10 Jan 2019

For better, for worse, or for tax benefits

For better, for worse, or for tax benefits

Julie McMahon, Associate in our Wills, Trusts and Executries team, reveals a number of financial benefits that come from tying the knot.

I’ve come back to work this week to hear of a few engagements over Christmas. This reminded me that the festive season is a popular time for proposals and for some couples to hold their wedding. I spotted that Miley Cyrus married Liam Hemsworth on 23 December and model Heidi Klum announced her engagement on 24 December.

While these celebrities have no financial worries there are some who still wonder might it be a good idea to marry for money and in some ways it might as there are tax breaks and other financial considerations that could make marrying your partner more prudent money-wise than simply cohabiting.

UK taxation legislation treats married couples and those in civil partnerships differently from unmarried couples and it is worth being aware of the differences.

Inheritance tax (IHT)

IHT is something that older people tend to be more concerned about than young people, but obviously it could impact any of us. This is the major financial benefit that comes with marriage or a civil partnership.

If you are married then on your death your assets can be passed to your spouse free of IHT. On the death of the survivor their estate can benefit from their own nil rate band (IHT free amount) and the balance of any unused nil rate band of the first to die.

During lifetime assets can pass between spouses without any IHT concerns.


A married individual also has certain rights in the estate of their spouse if the spouse dies without having made a Will. If you are not married your partner will not automatically inherit your estate.
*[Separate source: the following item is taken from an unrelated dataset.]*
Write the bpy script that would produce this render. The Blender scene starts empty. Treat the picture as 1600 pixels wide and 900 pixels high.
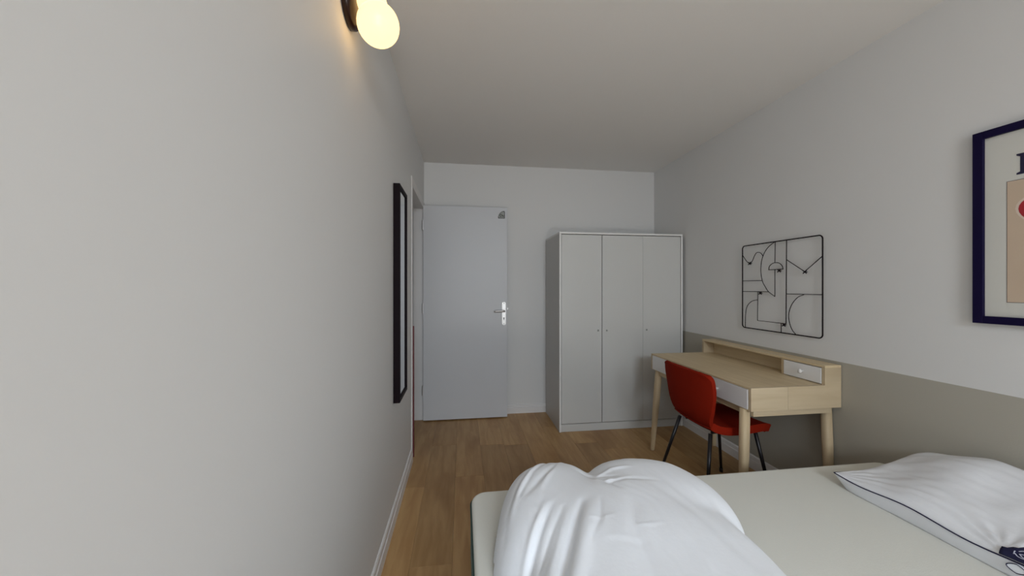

The preparation of Wills is imperative in these circumstances if you wish to make provision for each other and are not married.

Capital gains tax (CGT)

Assets can be transferred to a spouse or civil partner free of CGT. This means a couple can benefit from both CGT annual exemptions (annual tax fee amount) when selling assets that trigger a charge to CGT.

Income tax

If you or your partner is a low earner, getting married may mean qualifying for the marriage tax allowance. Each year, everyone has a personal allowance, which is the amount you can earn before you need to start paying income tax. This is currently £11,850.

If one of you earns under £11,850 and the other earns more than that but less than £43,430, the marriage allowance means the lower earner can transfer £1,190 of their personal allowance to their spouse, reducing their tax liability.


If you have a defined contribution pension, which is the most common type nowadays, you can name your partner as a beneficiary and they will inherit your pension when you die, whether you are married or not.

However, if you or your partner has a defined benefit pension - most common in the public sector or large corporations - there are specific benefits that can usually only be received by a widow or dependent child. If you are married, the surviving spouse can receive a ‘survivor’s pension’, sometimes for the rest of their life. An unmarried partner is unlikely to be entitled to this, although it depends on the pension scheme rules.


Surprisingly, you may also benefit from lower insurance premiums if you are married, particularly when it comes to car insurance. This is because insurance company data shows that married people make fewer and less expensive claims than single people, so premiums are reduced accordingly.